John Young, Koolau Mountains (1983). Photo courtesy of The John Young Foundation.

Curators Cann and Silva are not native to Hawaii and recently joined HoMA’s staff. So, they stumbled into the idea for the shows by happy accident as the went through drawers of work to research prints in the museum’s collection.

“As we were just doing even the most cursory Wikipedia research on some of these artists, it always said, ‘went to McKinley High School,’” Cann said.

Raymond Han, Still Life with Alstroemeria (1986). Photo courtesy of the Honolulu Museum of Art.
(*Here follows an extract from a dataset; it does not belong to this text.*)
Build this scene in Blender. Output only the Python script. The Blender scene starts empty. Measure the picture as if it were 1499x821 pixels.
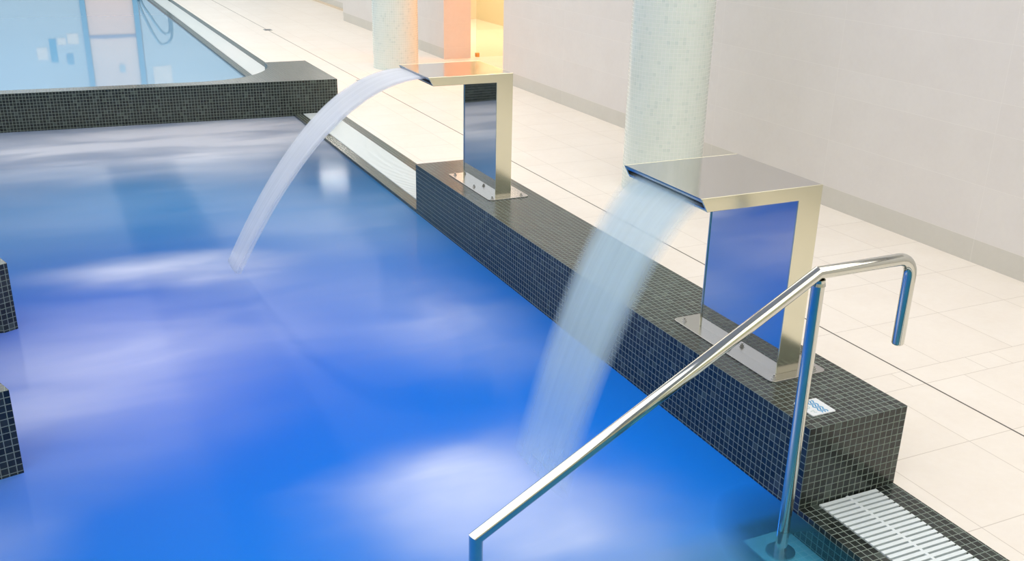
import bpy, bmesh, math, random
from mathutils import Vector, Matrix
random.seed(7)
S = bpy.context.scene
C = S.collection
PI = math.pi

# ------------------------------------------------------------------ helpers
def link(o, parent=None):
    C.objects.link(o)
    if parent: o.parent = parent
    return o

def tag(o, label=None, cat=None, group=None, kind=None):
    if label: o['label'] = label
    if cat: o['category'] = cat
    if group: o['group'] = group
    if kind: o['kind'] = kind
    return o

def thing(name, label, cat, loc=(0, 0, 0), group=None):
    o = bpy.data.objects.new(name, None)
    o.empty_display_size = .05
    o.location = loc
    link(o)
    return tag(o, label, cat, group)

def mesh_obj(name, bm, mats, parent=None, smooth=False, bevel=0, segs=2, sub=None):
    me = bpy.data.meshes.new(name)
    bm.normal_update()
    bm.to_mesh(me); bm.free()
    if not isinstance(mats, (list, tuple)): mats = [mats]
    for m in mats: me.materials.append(m)
    if smooth:
        for p in me.polygons: p.use_smooth = True
    o = link(bpy.data.objects.new(name, me), parent)
    if bevel:
        b = o.modifiers.new('bevel', 'BEVEL'); b.width = bevel; b.segments = segs
        b.limit_method = 'ANGLE'; b.angle_limit = math.radians(40)
    return o

def struct(o): o['kind'] = 'structure'; return o

def box_uv(bm, org=(0, 0, 0)):
    """metric UVs by face direction, measured from org"""
    uv = bm.loops.layers.uv.verify()
    for f in bm.faces:
        n = f.normal
        a = max(range(3), key=lambda i: abs(n[i]))
        for l in f.loops:
            p = l.vert.co - Vector(org)
            l[uv].uv = {0: (p.y, p.z), 1: (p.x, p.z), 2: (p.x, p.y)}[a]

def add_box(bm, lo, hi):
    lo, hi = Vector(lo), Vector(hi)
    r = bmesh.ops.create_cube(bm, size=1)
    for v in r['verts']:
        v.co = Vector([(lo[i] + hi[i]) / 2 + v.co[i] * (hi[i] - lo[i]) for i in range(3)])
    return r['verts']

def box(lo, hi, org=None):
    bm = bmesh.new(); add_box(bm, lo, hi); bm.normal_update()
    box_uv(bm, org if org else lo)
    return bm

def add_prism(bm, pts, z0, z1, metric=True):
    """vertical prism over an xy polygon; side UVs run along the perimeter"""
    uv = bm.loops.layers.uv.verify()
    n = len(pts)
    area = sum(pts[i][0] * pts[(i + 1) % n][1] - pts[(i + 1) % n][0] * pts[i][1] for i in range(n))
    if area < 0: pts = pts[::-1]
    lo = [bm.verts.new((x, y, z0)) for x, y in pts]
    hi = [bm.verts.new((x, y, z1)) for x, y in pts]
    t = bm.faces.new(hi); b = bm.faces.new(lo[::-1])
    for f in (t, b):
        for l in f.loops: l[uv].uv = (l.vert.co.x, l.vert.co.y)
    s = 0
    for i in range(n):
        j = (i + 1) % n
        d = math.hypot(pts[j][0] - pts[i][0], pts[j][1] - pts[i][1])
        f = bm.faces.new((lo[i], lo[j], hi[j], hi[i]))
        for l, q in zip(f.loops, ((s, z0 - z1), (s + d, z0 - z1), (s + d, 0), (s, 0))): l[uv].uv = q
        s += d
    return bm

def prism_y(prof, y0, y1):
    """an xz outline given thickness along y"""
    bm = bmesh.new()
    n = len(prof)
    a = [bm.verts.new((x, y0, z)) for x, z in prof]
    b = [bm.verts.new((x, y1, z)) for x, z in prof]
    bm.faces.new(a); bm.faces.new(b[::-1])
    for i in range(n):
        j = (i + 1) % n
        bm.faces.new((a[j], a[i], b[i], b[j]))
    bmesh.ops.recalc_face_normals(bm, faces=bm.faces)
    return bm

def rrect(x0, x1, y0, y1, r, k=6):
    pts = []
    for cx, cy, a in ((x1 - r, y1 - r, 0), (x0 + r, y1 - r, 90), (x0 + r, y0 + r, 180), (x1 - r, y0 + r, 270)):
        for i in range(k + 1):
            t = math.radians(a + 90 * i / k)
            pts.append((cx + r * math.cos(t), cy + r * math.sin(t)))
    return pts

def add_cyl(bm, c, r, z0, z1, n=24, r2=None):
    res = bmesh.ops.create_cone(bm, cap_ends=True, segments=n, radius1=r, radius2=r if r2 is None else r2, depth=z1 - z0)
    for v in res['verts']: v.co += Vector((c[0], c[1], (z0 + z1) / 2))
    return res['verts']

def sweep(path, r, n=28, mitre=True, dome=False):
    """round tube along a polyline, mitred at its corners, optional domed end"""
    bm = bmesh.new()
    P = [Vector(p) for p in path]
    rings = []
    up = None
    for i, p in enumerate(P):
        d0 = (P[i] - P[i - 1]).normalized() if i else (P[1] - P[0]).normalized()
        d1 = (P[i + 1] - P[i]).normalized() if i < len(P) - 1 else d0
        if up is None:
            up = d0.orthogonal().normalized()
        # carry the ring from the incoming direction onto the mitre plane
        u = (up - up.dot(d0) * d0).normalized(); v = d0.cross(u)
        pl = (d0 + d1).normalized()
        ring = []
        for k in range(n):
            a = 2 * PI * k / n
            o = (u * math.cos(a) + v * math.sin(a)) * r
            t = -o.dot(pl) / d0.dot(pl)
            ring.append(bm.verts.new(p + o + d0 * t))
        rings.append(ring)
        q = d0.rotation_difference(d1)
        up = q @ u
    for a, b in zip(rings, rings[1:]):
        for k in range(n):
            bm.faces.new((a[k], a[(k + 1) % n], b[(k + 1) % n], b[k]))
    bm.faces.new(rings[0][::-1])
    if dome:
        d = (P[-1] - P[-2]).normalized()
        prev = rings[-1]
        for j in range(1, 4):
            t = j / 4 * PI / 2
            ring = [bm.verts.new(P[-1] + (v.co - P[-1]) * math.cos(t) + d * r * .55 * math.sin(t)) for v in rings[-1]]
            for k in range(n): bm.faces.new((prev[k], prev[(k + 1) % n], ring[(k + 1) % n], ring[k]))
            prev = ring
        bm.faces.new(prev)
    else:
        bm.faces.new(rings[-1])
    bmesh.ops.recalc_face_normals(bm, faces=bm.faces)
    return bm

def smooth_by_angle(o, deg=35):
    me = o.data
    for p in me.polygons: p.use_smooth = True
    bm = bmesh.new(); bm.from_mesh(me)
    for e in bm.edges:
        if len(e.link_faces) == 2 and e.calc_face_angle(0) > math.radians(deg): e.smooth = False
    bm.to_mesh(me); bm.free()
    return o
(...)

“What happens often in Honolulu is that they tell you where they went to high school. Because we are new, this is a coded language that we don’t understand,” Silva added. “We know that if they’re telling us where they went to high school, it’s very meaningful. It is a way that that people in Honolulu organize and identify themselves.”

(Also of note: the museum’s art school once housed McKinley itself, making the exhibition all the more resonant.)
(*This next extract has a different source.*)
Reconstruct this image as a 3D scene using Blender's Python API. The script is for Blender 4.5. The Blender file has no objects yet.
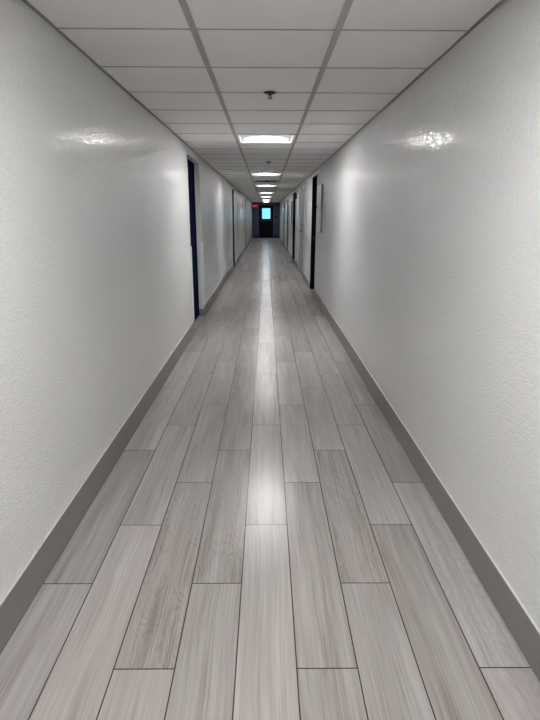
import bpy, bmesh, math, random
from mathutils import Matrix, Vector
random.seed(7)
S = bpy.context.scene
COL = S.collection

# ------------------------------------------------------------------ camera, world, exposure
cam_d = bpy.data.cameras.new('camera'); cam = bpy.data.objects.new('camera', cam_d); COL.objects.link(cam)
cam_d.sensor_fit = 'VERTICAL'; cam_d.sensor_height = 36.0
cam_d.lens = 504.43 * 36.0 / 720.0
cam_d.clip_start = 0.02; cam_d.clip_end = 200
PITCH, YAW, ROLL = math.radians(16.0416), math.radians(0.4666), math.radians(0.1739)
fw = Vector((math.sin(YAW)*math.cos(PITCH), math.cos(YAW)*math.cos(PITCH), -math.sin(PITCH)))
rt = Vector((math.cos(YAW), -math.sin(YAW), 0)); up = rt.cross(fw)
r2 = rt*math.cos(ROLL) + up*math.sin(ROLL); u2 = -rt*math.sin(ROLL) + up*math.cos(ROLL)
cam.matrix_world = Matrix(((r2.x, u2.x, -fw.x, 0), (r2.y, u2.y, -fw.y, 0), (r2.z, u2.z, -fw.z, 1.47), (0, 0, 0, 1)))
S.camera = cam

world = bpy.data.worlds.new('daylight'); S.world = world; world.use_nodes = True
wb = world.node_tree.nodes['Background']
wb.inputs[0].default_value = (0.17, 0.60, 0.92, 1); wb.inputs[1].default_value = 1.35

S.view_settings.view_transform = 'Standard'; S.view_settings.look = 'None'
S.view_settings.gamma = 1.0; S.view_settings.use_curve_mapping = False
S.view_settings.exposure = 0.52

LAMP = 112.0                       # radiance of the ceiling lamps' lenses

# ------------------------------------------------------------------ measures (metres)
XL, XR, CH = -0.932, 0.905, 2.2555
YB, YE = -5.82, 34.4              # back end, far end
X0, PW, Y0, PS = -0.7182, 0.2057, 1.3473, 0.4102
BL, BR, C0, CD = -0.3211, 0.3168, 2.5493, 0.598
def row(k): return C0 + CD*k

# ------------------------------------------------------------------ node helpers
class NT:
    def __init__(s, name):
        s.m = bpy.data.materials.new(name); s.m.use_nodes = True
        s.t = s.m.node_tree; s.p = s.t.nodes['Principled BSDF']
    def n(s, typ, **kw):
        a = s.t.nodes.new(typ)
        for k, v in kw.items(): setattr(a, k, v)
        return a
    def link(s, a, b): s.t.links.new(a, b)
    def put(s, sock, v):
        if isinstance(v, (int, float, tuple, list)): sock.default_value = v
        else: s.link(v, sock)
    def math(s, op, a, b=None, c=None, clamp=False):
        n = s.n('ShaderNodeMath', operation=op, use_clamp=clamp)
        s.put(n.inputs[0], a)
        if b is not None: s.put(n.inputs[1], b)
        if c is not None: s.put(n.inputs[2], c)
        return n.outputs[0]
    def noise(s, vec, scale=1, detail=3, rough=.5, dist=0):
        n = s.n('ShaderNodeTexNoise'); s.put(n.inputs['Vector'], vec)
        n.inputs['Scale'].default_value = scale; n.inputs['Detail'].default_value = detail
        n.inputs['Roughness'].default_value = rough; n.inputs['Distortion'].default_value = dist
        return n.outputs[0]
    def comb(s, x, y, z=0.0):
        n = s.n('ShaderNodeCombineXYZ')
        s.put(n.inputs[0], x); s.put(n.inputs[1], y); s.put(n.inputs[2], z)
        return n.outputs[0]
    def ramp(s, f, stops):
        n = s.n('ShaderNodeValToRGB'); s.put(n.inputs[0], f); e = n.color_ramp.elements
        while len(e) < len(stops): e.new(.5)
        for i, (p, c) in enumerate(stops): e[i].position = p; e[i].color = (*c, 1)
        return n.outputs[0]
    def mix(s, f, a, b, blend='MIX'):
        n = s.n('ShaderNodeMix', data_type='RGBA', blend_type=blend)
        s.put(n.inputs[0], f)
        for k, v in ((6, a), (7, b)):
            s.put(n.inputs[k], (*v, 1) if isinstance(v, tuple) and len(v) == 3 else v)
        return n.outputs[2]
    def bump(s, h, dist, strength=1.0, normal=None, filt=.1):
        n = s.n('ShaderNodeBump'); s.put(n.inputs['Height'], h)
        n.inputs['Distance'].default_value = dist; n.inputs['Strength'].default_value = strength
        if normal is not None: s.link(normal, n.inputs['Normal'])
        if 'Filter Width' in n.inputs: n.inputs['Filter Width'].default_value = filt
        return n.outputs[0]
    def obj(s): return s.n('ShaderNodeTexCoord').outputs['Object']

def paint(name, col, rough=.5, metal=0.0, bump=0.0, scale=60, spec=.5, var=.04):
    s = NT(name); o = s.obj()
    nz = s.noise(o, 3.0, 4)
    d = tuple(max(0, c*(1-var)) for c in col); l = tuple(min(1, c*(1+var)) for c in col)
    s.put(s.p.inputs['Base Color'], s.ramp(nz, [(.3, d), (.7, l)]))
    s.p.inputs['Roughness'].default_value = rough; s.p.inputs['Metallic'].default_value = metal
    s.p.inputs['Specular IOR Level'].default_value = spec
    if bump: s.put(s.p.inputs['Normal'], s.bump(s.noise(o, scale, 3), bump))
    return s.m

def wall_material():
    s = NT('orange_peel_wall_paint'); o = s.obj()
    big = s.noise(o, 1.1, 3)
    s.put(s.p.inputs['Base Color'], s.ramp(big, [(.3, (.755, .757, .75)), (.7, (.785, .787, .782))]))
    h1 = s.noise(o, 105, 2, .55); h2 = s.noise(o, 45, 2, .5)
    blobs = s.ramp(s.math('ADD', s.math('MULTIPLY', h1, .65), s.math('MULTIPLY', h2, .35)), [(.42, (0, 0, 0)), (.60, (1, 1, 1))])
    wavy = s.bump(s.noise(o, 17, 2, .6), .0022, 1.0, filt=.05)
    s.put(s.p.inputs['Normal'], s.bump(blobs, .0021, 1.0, normal=wavy, filt=.02))
    s.p.inputs['Roughness'].default_value = .165
    s.p.inputs['Specular IOR Level'].default_value = .6
    return s.m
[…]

Ralph Iwamoto. Equinox, from the “Floating World” series. Photo courtesy of Hollis Taggart, New York

Because the artists mostly attended the school at different times and come from different cultural backgrounds, “Home of the Tigers” is structured like a tree. A main corridor addressed the artists’ attendance at the schools with accompanying paraphernalia before branching into other hallways dedicated to the artists and their independent journeys.

“We have artists in this show who would not necessarily be shown together otherwise,” Cann said, with Silva adding that they aren’t really trying to make the works visually cohere to each other. The pair noted, however, that visual similarities can naturally be seen between works by former students and the professors who taught them.

Keichi Kimura, Phoenix (1972). Photo courtesy of Juli Kimura.

The curators admitted that the show is far from exhaustive and doesn’t capture all the artists who attended McKinley. Still, they hope to use what they found in their research to enhance future exhibitions. More so, they hope to lure current students of McKinley, which is currently located just two blocks from HoMA, into the museum an “inviting” show.

“Art is freedom and unstructured,” Abe said, speaking to the value of art in education. “We need to explore the unpredictable. It opens up your mind to other things.”

Charles Higa, Geode (c. 1970). Photo courtesy of the Estate of Charles E. Higa.

“Satoru Abe: Reaching for the Sun” and “Home of the Tigers” will be concurrently on view at the Honolulu Museum of Art, 900 S Beretania St., Honolulu, Hawaii, September 28, 2024–January 12, 2025.